**Data block:**
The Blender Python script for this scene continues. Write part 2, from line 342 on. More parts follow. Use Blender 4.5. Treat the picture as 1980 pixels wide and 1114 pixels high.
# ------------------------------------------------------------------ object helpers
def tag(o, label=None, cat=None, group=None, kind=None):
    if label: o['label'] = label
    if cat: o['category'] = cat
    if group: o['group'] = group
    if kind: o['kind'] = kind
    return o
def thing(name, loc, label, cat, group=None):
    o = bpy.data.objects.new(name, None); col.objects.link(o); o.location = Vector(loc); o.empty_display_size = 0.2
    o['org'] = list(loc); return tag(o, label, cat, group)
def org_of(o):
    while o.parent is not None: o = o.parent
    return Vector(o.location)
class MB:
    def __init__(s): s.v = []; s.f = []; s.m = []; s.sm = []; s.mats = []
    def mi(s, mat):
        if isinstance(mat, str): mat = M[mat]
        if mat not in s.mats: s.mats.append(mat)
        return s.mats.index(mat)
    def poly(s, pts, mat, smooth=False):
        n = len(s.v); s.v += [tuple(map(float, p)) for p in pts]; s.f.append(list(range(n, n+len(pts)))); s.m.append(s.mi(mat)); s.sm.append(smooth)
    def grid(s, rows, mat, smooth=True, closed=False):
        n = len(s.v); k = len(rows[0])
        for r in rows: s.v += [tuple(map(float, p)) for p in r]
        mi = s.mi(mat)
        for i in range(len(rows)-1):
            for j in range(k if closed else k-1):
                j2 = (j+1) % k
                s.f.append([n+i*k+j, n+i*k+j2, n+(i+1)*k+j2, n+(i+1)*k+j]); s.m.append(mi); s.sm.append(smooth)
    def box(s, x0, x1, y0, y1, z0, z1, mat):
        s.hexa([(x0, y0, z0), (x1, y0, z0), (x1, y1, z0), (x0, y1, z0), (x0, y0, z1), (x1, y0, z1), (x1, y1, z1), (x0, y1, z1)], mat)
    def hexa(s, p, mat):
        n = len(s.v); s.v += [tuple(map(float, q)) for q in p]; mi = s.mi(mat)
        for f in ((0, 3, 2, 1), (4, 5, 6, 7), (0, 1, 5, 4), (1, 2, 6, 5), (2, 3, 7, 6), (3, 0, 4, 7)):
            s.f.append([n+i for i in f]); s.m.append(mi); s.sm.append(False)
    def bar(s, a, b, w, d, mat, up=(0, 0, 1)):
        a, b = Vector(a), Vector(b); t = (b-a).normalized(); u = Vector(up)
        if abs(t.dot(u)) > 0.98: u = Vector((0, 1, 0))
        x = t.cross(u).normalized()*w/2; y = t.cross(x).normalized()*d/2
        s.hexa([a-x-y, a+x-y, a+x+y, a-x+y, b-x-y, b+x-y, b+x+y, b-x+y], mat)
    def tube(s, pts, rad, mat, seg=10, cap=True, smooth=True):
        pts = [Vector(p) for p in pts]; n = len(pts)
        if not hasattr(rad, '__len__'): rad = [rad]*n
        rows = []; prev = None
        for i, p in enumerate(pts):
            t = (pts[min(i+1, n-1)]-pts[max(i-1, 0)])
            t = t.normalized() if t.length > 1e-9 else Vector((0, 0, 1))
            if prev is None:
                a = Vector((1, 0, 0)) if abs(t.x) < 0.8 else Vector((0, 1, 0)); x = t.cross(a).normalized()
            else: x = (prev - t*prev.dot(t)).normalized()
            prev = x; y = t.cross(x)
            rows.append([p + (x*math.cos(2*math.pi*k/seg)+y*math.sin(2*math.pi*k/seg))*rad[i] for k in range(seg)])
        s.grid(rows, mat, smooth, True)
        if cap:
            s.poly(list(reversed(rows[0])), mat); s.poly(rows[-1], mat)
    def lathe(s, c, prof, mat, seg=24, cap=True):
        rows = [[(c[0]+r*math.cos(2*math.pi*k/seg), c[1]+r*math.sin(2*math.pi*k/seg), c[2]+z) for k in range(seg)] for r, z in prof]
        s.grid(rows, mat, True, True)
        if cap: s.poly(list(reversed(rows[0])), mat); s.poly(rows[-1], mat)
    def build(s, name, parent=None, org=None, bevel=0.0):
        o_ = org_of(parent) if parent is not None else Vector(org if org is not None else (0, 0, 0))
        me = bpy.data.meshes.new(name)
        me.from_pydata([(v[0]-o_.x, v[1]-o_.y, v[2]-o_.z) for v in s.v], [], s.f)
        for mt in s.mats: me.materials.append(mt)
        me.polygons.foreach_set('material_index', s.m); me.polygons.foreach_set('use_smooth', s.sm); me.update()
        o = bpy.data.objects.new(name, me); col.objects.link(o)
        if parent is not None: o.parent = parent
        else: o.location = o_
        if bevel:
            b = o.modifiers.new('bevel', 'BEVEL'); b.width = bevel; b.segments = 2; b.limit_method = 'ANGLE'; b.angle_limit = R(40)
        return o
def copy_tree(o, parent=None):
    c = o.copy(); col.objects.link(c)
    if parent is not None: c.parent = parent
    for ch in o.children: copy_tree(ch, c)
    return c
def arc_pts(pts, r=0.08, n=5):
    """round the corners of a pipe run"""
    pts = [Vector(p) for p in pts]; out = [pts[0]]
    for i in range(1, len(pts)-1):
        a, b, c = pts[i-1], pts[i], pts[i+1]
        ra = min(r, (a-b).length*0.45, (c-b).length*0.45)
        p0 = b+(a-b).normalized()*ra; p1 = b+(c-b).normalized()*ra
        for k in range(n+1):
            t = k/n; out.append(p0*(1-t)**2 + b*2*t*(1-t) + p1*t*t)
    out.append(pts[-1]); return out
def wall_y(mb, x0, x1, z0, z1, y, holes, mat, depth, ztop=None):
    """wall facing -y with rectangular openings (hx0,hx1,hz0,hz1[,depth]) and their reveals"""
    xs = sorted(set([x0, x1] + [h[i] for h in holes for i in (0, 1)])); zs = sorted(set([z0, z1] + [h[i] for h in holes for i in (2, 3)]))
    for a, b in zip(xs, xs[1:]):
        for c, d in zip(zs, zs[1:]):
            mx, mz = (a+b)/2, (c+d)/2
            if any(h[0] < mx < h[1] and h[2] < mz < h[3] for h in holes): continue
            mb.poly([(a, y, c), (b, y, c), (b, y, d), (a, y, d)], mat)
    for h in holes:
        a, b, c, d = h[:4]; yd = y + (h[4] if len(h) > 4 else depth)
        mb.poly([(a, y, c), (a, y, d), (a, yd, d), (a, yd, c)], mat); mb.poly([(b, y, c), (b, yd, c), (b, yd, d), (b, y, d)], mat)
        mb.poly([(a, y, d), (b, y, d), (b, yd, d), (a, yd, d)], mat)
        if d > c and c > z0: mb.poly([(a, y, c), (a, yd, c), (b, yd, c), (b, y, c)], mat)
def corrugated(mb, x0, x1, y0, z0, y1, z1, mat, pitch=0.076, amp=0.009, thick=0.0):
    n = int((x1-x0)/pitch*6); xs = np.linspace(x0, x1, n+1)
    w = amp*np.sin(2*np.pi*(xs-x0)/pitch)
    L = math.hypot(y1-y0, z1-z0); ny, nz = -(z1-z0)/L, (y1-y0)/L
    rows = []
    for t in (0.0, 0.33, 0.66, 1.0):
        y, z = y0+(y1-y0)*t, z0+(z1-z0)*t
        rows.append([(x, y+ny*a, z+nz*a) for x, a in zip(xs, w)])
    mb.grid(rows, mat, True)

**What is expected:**
Using the data above, reproduce every line exactly.

**The reply:**
The Blender Python script for this scene continues. Write part 2, from line 342 on. More parts follow. Use Blender 4.5. Treat the picture as 1980 pixels wide and 1114 pixels high.
# ------------------------------------------------------------------ object helpers
def tag(o, label=None, cat=None, group=None, kind=None):
    if label: o['label'] = label
    if cat: o['category'] = cat
    if group: o['group'] = group
    if kind: o['kind'] = kind
    return o
def thing(name, loc, label, cat, group=None):
    o = bpy.data.objects.new(name, None); col.objects.link(o); o.location = Vector(loc); o.empty_display_size = 0.2
    o['org'] = list(loc); return tag(o, label, cat, group)
def org_of(o):
    while o.parent is not None: o = o.parent
    return Vector(o.location)
class MB:
    def __init__(s): s.v = []; s.f = []; s.m = []; s.sm = []; s.mats = []
    def mi(s, mat):
        if isinstance(mat, str): mat = M[mat]
        if mat not in s.mats: s.mats.append(mat)
        return s.mats.index(mat)
    def poly(s, pts, mat, smooth=False):
        n = len(s.v); s.v += [tuple(map(float, p)) for p in pts]; s.f.append(list(range(n, n+len(pts)))); s.m.append(s.mi(mat)); s.sm.append(smooth)
    def grid(s, rows, mat, smooth=True, closed=False):
        n = len(s.v); k = len(rows[0])
        for r in rows: s.v += [tuple(map(float, p)) for p in r]
        mi = s.mi(mat)
        for i in range(len(rows)-1):
            for j in range(k if closed else k-1):
                j2 = (j+1) % k
                s.f.append([n+i*k+j, n+i*k+j2, n+(i+1)*k+j2, n+(i+1)*k+j]); s.m.append(mi); s.sm.append(smooth)
    def box(s, x0, x1, y0, y1, z0, z1, mat):
        s.hexa([(x0, y0, z0), (x1, y0, z0), (x1, y1, z0), (x0, y1, z0), (x0, y0, z1), (x1, y0, z1), (x1, y1, z1), (x0, y1, z1)], mat)
    def hexa(s, p, mat):
        n = len(s.v); s.v += [tuple(map(float, q)) for q in p]; mi = s.mi(mat)
        for f in ((0, 3, 2, 1), (4, 5, 6, 7), (0, 1, 5, 4), (1, 2, 6, 5), (2, 3, 7, 6), (3, 0, 4, 7)):
            s.f.append([n+i for i in f]); s.m.append(mi); s.sm.append(False)
    def bar(s, a, b, w, d, mat, up=(0, 0, 1)):
        a, b = Vector(a), Vector(b); t = (b-a).normalized(); u = Vector(up)
        if abs(t.dot(u)) > 0.98: u = Vector((0, 1, 0))
        x = t.cross(u).normalized()*w/2; y = t.cross(x).normalized()*d/2
        s.hexa([a-x-y, a+x-y, a+x+y, a-x+y, b-x-y, b+x-y, b+x+y, b-x+y], mat)
    def tube(s, pts, rad, mat, seg=10, cap=True, smooth=True):
        pts = [Vector(p) for p in pts]; n = len(pts)
        if not hasattr(rad, '__len__'): rad = [rad]*n
        rows = []; prev = None
        for i, p in enumerate(pts):
            t = (pts[min(i+1, n-1)]-pts[max(i-1, 0)])
            t = t.normalized() if t.length > 1e-9 else Vector((0, 0, 1))
            if prev is None:
                a = Vector((1, 0, 0)) if abs(t.x) < 0.8 else Vector((0, 1, 0)); x = t.cross(a).normalized()
            else: x = (prev - t*prev.dot(t)).normalized()
            prev = x; y = t.cross(x)
            rows.append([p + (x*math.cos(2*math.pi*k/seg)+y*math.sin(2*math.pi*k/seg))*rad[i] for k in range(seg)])
        s.grid(rows, mat, smooth, True)
        if cap:
            s.poly(list(reversed(rows[0])), mat); s.poly(rows[-1], mat)
    def lathe(s, c, prof, mat, seg=24, cap=True):
        rows = [[(c[0]+r*math.cos(2*math.pi*k/seg), c[1]+r*math.sin(2*math.pi*k/seg), c[2]+z) for k in range(seg)] for r, z in prof]
        s.grid(rows, mat, True, True)
        if cap: s.poly(list(reversed(rows[0])), mat); s.poly(rows[-1], mat)
    def build(s, name, parent=None, org=None, bevel=0.0):
        o_ = org_of(parent) if parent is not None else Vector(org if org is not None else (0, 0, 0))
        me = bpy.data.meshes.new(name)
        me.from_pydata([(v[0]-o_.x, v[1]-o_.y, v[2]-o_.z) for v in s.v], [], s.f)
        for mt in s.mats: me.materials.append(mt)
        me.polygons.foreach_set('material_index', s.m); me.polygons.foreach_set('use_smooth', s.sm); me.update()
        o = bpy.data.objects.new(name, me); col.objects.link(o)
        if parent is not None: o.parent = parent
        else: o.location = o_
        if bevel:
            b = o.modifiers.new('bevel', 'BEVEL'); b.width = bevel; b.segments = 2; b.limit_method = 'ANGLE'; b.angle_limit = R(40)
        return o
def copy_tree(o, parent=None):
    c = o.copy(); col.objects.link(c)
    if parent is not None: c.parent = parent
    for ch in o.children: copy_tree(ch, c)
    return c
def arc_pts(pts, r=0.08, n=5):
    """round the corners of a pipe run"""
    pts = [Vector(p) for p in pts]; out = [pts[0]]
    for i in range(1, len(pts)-1):
        a, b, c = pts[i-1], pts[i], pts[i+1]
        ra = min(r, (a-b).length*0.45, (c-b).length*0.45)
        p0 = b+(a-b).normalized()*ra; p1 = b+(c-b).normalized()*ra
        for k in range(n+1):
            t = k/n; out.append(p0*(1-t)**2 + b*2*t*(1-t) + p1*t*t)
    out.append(pts[-1]); return out
def wall_y(mb, x0, x1, z0, z1, y, holes, mat, depth, ztop=None):
    """wall facing -y with rectangular openings (hx0,hx1,hz0,hz1[,depth]) and their reveals"""
    xs = sorted(set([x0, x1] + [h[i] for h in holes for i in (0, 1)])); zs = sorted(set([z0, z1] + [h[i] for h in holes for i in (2, 3)]))
    for a, b in zip(xs, xs[1:]):
        for c, d in zip(zs, zs[1:]):
            mx, mz = (a+b)/2, (c+d)/2
            if any(h[0] < mx < h[1] and h[2] < mz < h[3] for h in holes): continue
            mb.poly([(a, y, c), (b, y, c), (b, y, d), (a, y, d)], mat)
    for h in holes:
        a, b, c, d = h[:4]; yd = y + (h[4] if len(h) > 4 else depth)
        mb.poly([(a, y, c), (a, y, d), (a, yd, d), (a, yd, c)], mat); mb.poly([(b, y, c), (b, yd, c), (b, yd, d), (b, y, d)], mat)
        mb.poly([(a, y, d), (b, y, d), (b, yd, d), (a, yd, d)], mat)
        if d > c and c > z0: mb.poly([(a, y, c), (a, yd, c), (b, yd, c), (b, y, c)], mat)
def corrugated(mb, x0, x1, y0, z0, y1, z1, mat, pitch=0.076, amp=0.009, thick=0.0):
    n = int((x1-x0)/pitch*6); xs = np.linspace(x0, x1, n+1)
    w = amp*np.sin(2*np.pi*(xs-x0)/pitch)
    L = math.hypot(y1-y0, z1-z0); ny, nz = -(z1-z0)/L, (y1-y0)/L
    rows = []
    for t in (0.0, 0.33, 0.66, 1.0):
        y, z = y0+(y1-y0)*t, z0+(z1-z0)*t
        rows.append([(x, y+ny*a, z+nz*a) for x, a in zip(xs, w)])
    mb.grid(rows, mat, True)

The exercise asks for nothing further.